How do you think passersby would react? Would they say, “There’s old Steinberg, responsible citizen, exercising his constitutional right to live in a community free from the menace of perilous trees”? Or would they call the police, who’d haul me away for destroying public property?

The second scenario is a sure bet. And I think we can all agree: They would be right. The park is for everybody, not to be defaced by irked individuals following the random dictates of their disordered minds.

Given that, why do we tolerate people plucking books out of public libraries? Unlike trees, which really do occasionally cause injuries to careless climbers, no child has ever been hurt by a book. The damage imagined by alarmed parents is purely notional and, when you think about it — someone should — quite ludicrous.

Book banners hold their sexuality so lightly they fear their child will glance at the drawing of a pee-pee and be lost to a different orientation. Their faith is so tenuous that the merest puff of disrespect sends it crashing to the ground in a cloud of anguish. A dozen satirists couldn’t concoct a dimmer view of their supposed beliefs than they freely offer up themselves.

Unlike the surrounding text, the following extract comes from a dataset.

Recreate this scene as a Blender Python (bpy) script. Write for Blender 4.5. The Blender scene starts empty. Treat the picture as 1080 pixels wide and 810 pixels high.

What’s really going on? Loss of community coupled with a Golden Age of Bullying. Remember your schoolyard toughs: Rare is the thug who strides up to a smaller child and wordlessly punches him in the face. First there must be the aggrieved positing of harm. The ritual complaint. The victim is looking at the bully wrong.

Do you ever wonder why the condition of trans individuals is such a hot topic? Were I to list the challenges facing this country in order of severity, the unease caused by an erstwhile boy wearing a dress would be so far down the list — way beyond the need to get rid of the penny or adopt the metric system — it wouldn’t even register.

Yet there are the governors of several Southern states, talking endlessly about it, passing laws, ginning up real tears over the risk that youngsters might encounter a book describing lives unlike their parents’ lives.

There’s no harm. The trans community sits in that sweet spot that gays — and Jews, and Italians, and Irish, and such — once filled, prevalent enough to serve as ready victims without being so numerous as to put up a solid defense.

Funny. Were I a novelist trying to illustrate the gross hypocrisy of these bullies, I might imagine them orating about the full humanity of rice-sized fetuses in women they’ve never met, and how these pre-born Gerber babies deserve every protection of law and ritual of individuality short of monogrammed towels. Then, in the next breath, they would deceive a bunch of asylum seekers — who strike me as being even more tangibly human — who crawled out of their South American nightmare only to be press ganged into a publicity stunt designed to abuse fellow citizens guilty of the sin of welcoming strangers, as the Bible urges us to do. It would look improbable, maybe even silly, in fiction. It looks pretty silly in real life.

Now I wish I hadn’t traced the Northbrook branch of the Chicago River all the way downtown. Traversing it in a kayak seems a challenge. Maybe in the spring.